Background History
Ruth Hanna McCormick Simms had a full life of politics and newspaper publishing. The daughter of Ohio Senator Mark Hanna, Republican kingmaker, she was introduced to politics at an early age. A progressive by nature, she found a soulmate in her first husband, then Senator Joseph Medill McCormick. Senator McCormick was part owner of the Chicago Tribune and also from a politically-connected family.
Appalled by the unsanitary conditions in Illinois dairies, she founded Rock River Dairy in Byron, Illinois, as a breeding facility to produce sanitary milk for invalids and children. Together, she and Joseph campaigned for causes such as child welfare and women’s suffrage. In 1913, she successfully lobbied the Illinois State Legislature to give women the right to vote in state and presidential elections, the first such law east of the Mississippi River. She continued to work for women’s suffrage until the passage of the 19th Amendment to the Constitution in 1920.

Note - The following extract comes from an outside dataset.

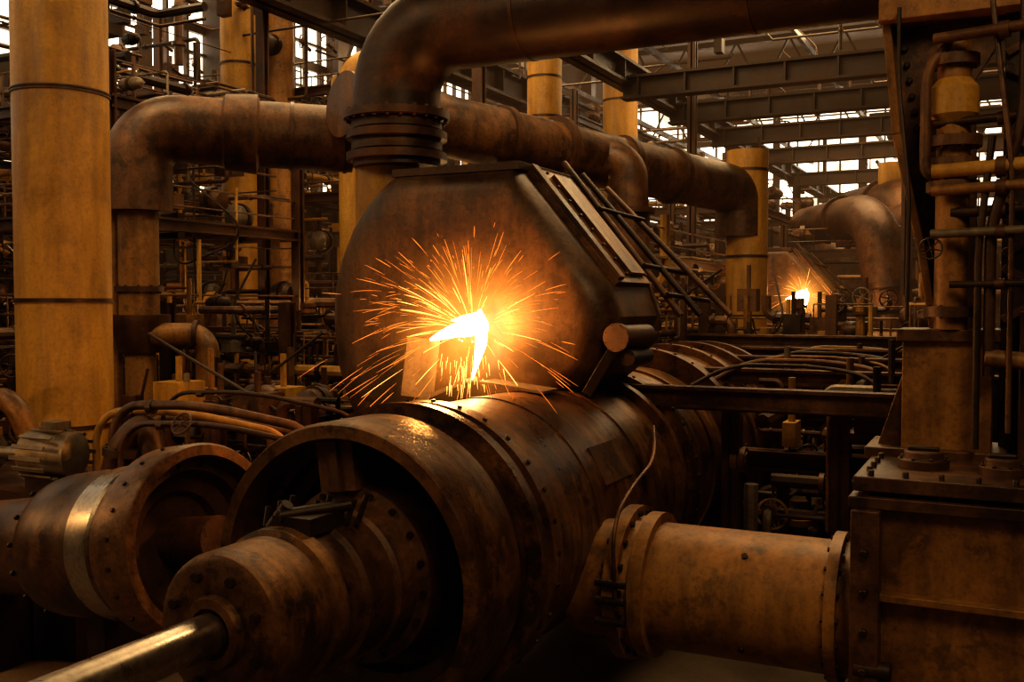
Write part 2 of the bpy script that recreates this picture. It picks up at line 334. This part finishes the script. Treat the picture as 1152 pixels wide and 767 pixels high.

After her husband’s death in 1925, Ruth McCormick continued both in newspapers and politics. She purchased three Rockford newspapers, combining them into Rockford Consolidated Newspapers, Inc. in 1930. She then built this headquarters at 99 East State Street, modeled after the Tribune News Tower in Chicago. She also ran for Congress as a Republican in 1928 and was elected to a term in 1929-1931. She ran for the Senate in 1930, but was defeated. Ruth McCormick continued to be a leader in Republican national politics into the 1940s.
In 1932, she married Albert Gallatin Simms of New Mexico. She sold her dairy farm and purchased a cattle and sheep ranch in Colorado. In 1944, Simms died from complications of a horse riding accident.